Minggu, 27 November 2011

Memasuki Tahun Baru Hijriyah


Menangkap Pesan Hijrah
Hijrah menurut etimologi, artinya berpindah. Hijrah menurut terminologi, mengandung dua makna, yaitu hijrah makani dan hijrah maknawi. Adapun hijrah secara makani maksudnya adalah berpindah secara fisik dari suatu tempat yang kurang baik menuju tempat yang lebih baik, dari negeri kafir menuju negeri Islam. Adapun hijrah secara maknawi artinya berpindah dari perilaku yang kurang baik menuju yang lebih baik, dari kebathilan menuju kebenaran, dari kekufuran menuju keislaman.
Menilik kepada pemahaman hijrah tersebut maka pengertian hijrah secara maknawi adalah merupakan hijrah yang harus kita lakukan dalam kehidupan kita saat ini, sebab hijrah secara fisik juga adalah merupakan refleksi dari makna hijrah maknawi itu sendiri. Adapun hijrah Nabi Muhammad merupakan rangkuman dari dua makna hijrah tersebut, karena Rasul melakukan hijrah makani, yaitu berpindahnya Rasul dan para sahabat dari Makkah ke Madinah. Disisi lain Rasul juga melakukan hijrah secara maknawi, sebab dengan hijrah tersebut Rasul dan para sahabat mempunyai tujuan untuk tetap melaksanakan tugas misi keislaman.
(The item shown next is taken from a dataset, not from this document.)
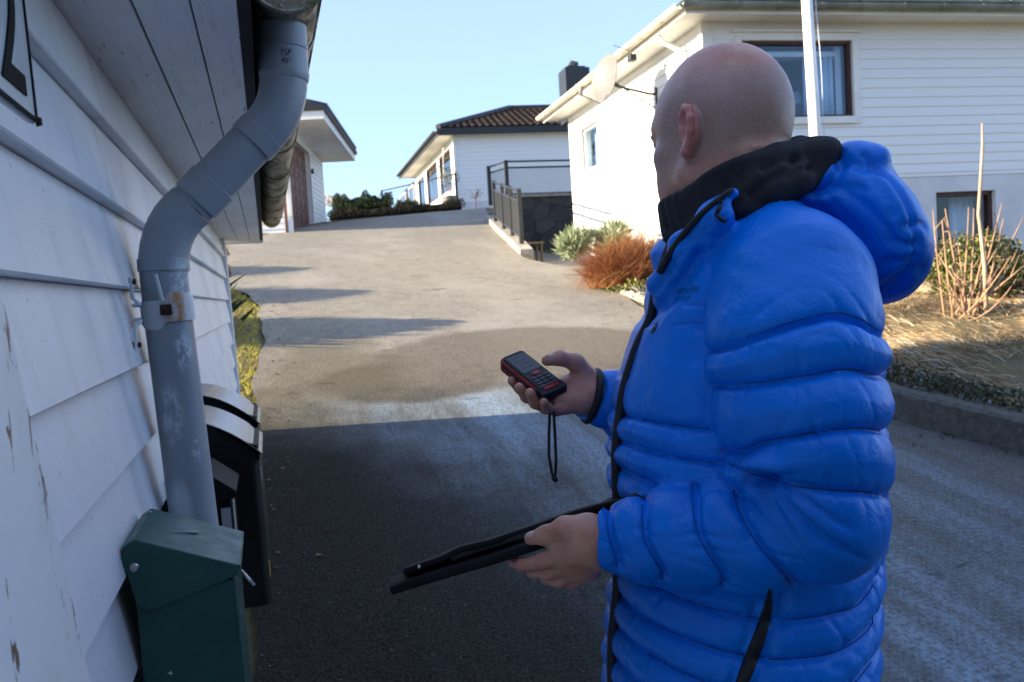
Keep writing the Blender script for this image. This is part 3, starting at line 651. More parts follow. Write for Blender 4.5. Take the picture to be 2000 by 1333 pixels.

Dalam pergantian tahun setiap orang selalu memaknainya dengan cara yang berbeda, demikian pula cara merayakannya. Tahun hijriyah merupakan bagian yang penting dan tak terpisahkan dari sejarah Islam. Setelah terjadi hijrah Rasul ke Madinah ummat Islam menemukan momentum yang tepat untuk lebih menyebarluaskan ajaran Islam.
Sebelum Islam datang, pengenalan tahun dikalangan masyarakat hanya dikenal dengan nama peristiwa yang cukup penting di tahun tersebut. Misalnya, tahun dimana nabi Muhammad dilahirkan, dikenal dengan sebutan “Tahun Gajah”, karena pada waktu itu, terjadi penyerbuan ke kota Makkah oleh pasukan bergajah yang dipimpin oleh Abrahah, Gubernur Yaman, dan bertujuan untuk menghancurkan Ka’bah.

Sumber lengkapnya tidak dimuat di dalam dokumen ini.